Lambert Wilson, héros de la soirée
L’intuition dramatiquement judicieuse est donc de commencer le spectacle par le thème de L’idée fixe tel qu’il a été transcrit au piano par Liszt. Sur cet Andante amoroso joué par Olga Gross, Lambert Wilson effectue la narration du programme de la Symphonie fantastique. Sachant que L’idée fixe, motif musical attaché à Harriet Smithson, ouvre et clôt également Lélio, le concept est logiquement ficelé d’un bout à l’autre de la soirée.
En effet, on découvre le personnage de Berlioz emporté par les tourments amoureux avant la symphonie qui les exprime. On le retrouve (après la pause) abattu par son séjour aux enfers dans la narration qui ouvre Lélio, une œuvre dont il est le fil conducteur et qui exprime une sorte de rédemption spirituelle par la musique.
Dans ce rôle, possédant et le personnage et le texte (par cœur !) avec une aisance confondante, Lambert Wilson a été très impressionnant. Il tombe sous le sens que, malgré ses qualités, le récit lu dans un cahier (comme on en a, hélas !, l’habitude), de manière certes engagée, plus fluide et simple, par Michel Fau à Paris n’a strictement rien à voir.
Pas sûr que tous ces efforts puissent réhabiliter Lélio au rang où l’espérait Berlioz, mais on ne peut mieux respecter et contextualiser cette œuvre très personnelle sur les tourments romantiques d’un créateur que l’ont fait Kent Nagano Alain Gauthier et Lambert Wilson. Le moment le plus poignant de Lélio est finalement le « Chant de bonheur », un adagio intimiste du ténor avec orchestre réduit et harpe, suivi du récit « Oh !, que ne puis-je la trouver ? » et du larghetto intitulé « La harpe éolienne ».
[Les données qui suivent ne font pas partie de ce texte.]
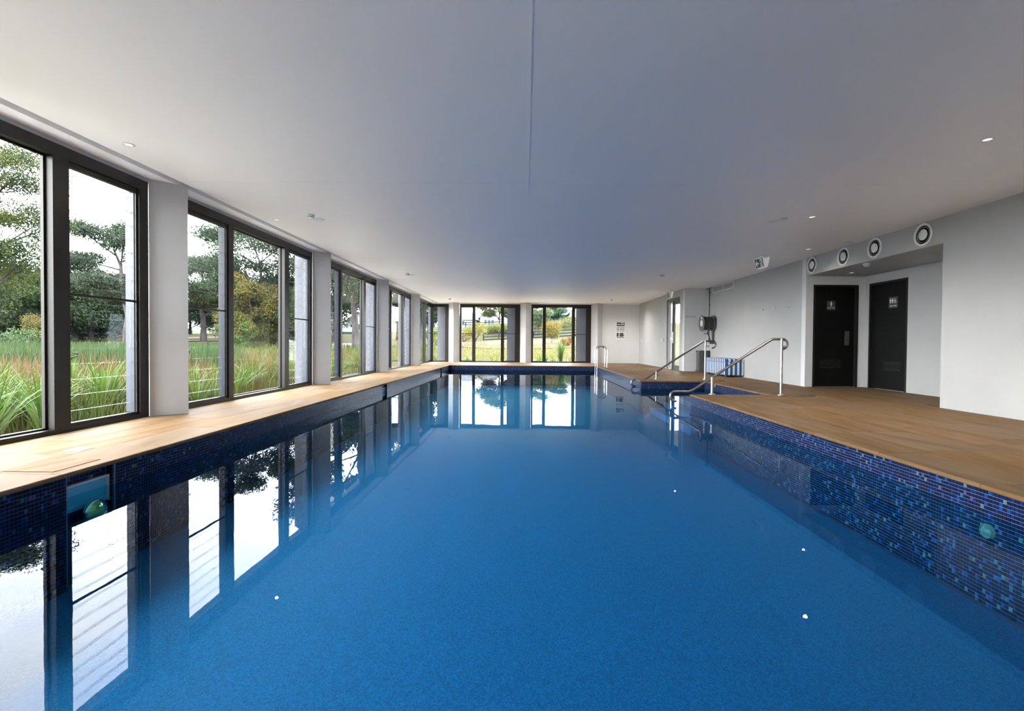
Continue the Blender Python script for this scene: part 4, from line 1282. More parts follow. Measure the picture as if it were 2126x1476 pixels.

Là se niche peut-être la malédiction de Lélio : on attend Berlioz dans les déchaînements, alors que le sublime s’y cache dans le plus intime, puisque l’œuvre est intime !
Musicalement, l’OSM et son chef ont été acclamés pour leur Symphonie fantastique analytique et très cadrée, loin des fulgurances dionysiaques, hors cette accélération finale (mal amorcée mercredi) si artificielle puisqu’elle n’est dans le prolongement d’aucun élan précédemment esquissé.
L’originalité est la surprenante présence de six harpes au premier plan. La Symphonie fantastique est orchestrée pour deux harpes, mais la partition de l’édition Berlioz de Bärenreiter précise que Berlioz les souhaitait au moins doublées. Le positionnement est une nouvelle vogue. Roger Norrington a l’habitude de placer deux harpes devant l’orchestre, François-Xavier Roth en met quatre, Nagano en a mis six. Tant qu’à mettre Berlioz en scène et quitte à nous répéter, il serait plus intéressant de considérer la version avec cornet, car comme Tchaïkovski se dépeignant solitaire dans le tumulte du finale de sa 4e Symphonie, le cornet solo pourrait bien être Berlioz spectateur du « Bal de l’amour » qui tournoie sans lui…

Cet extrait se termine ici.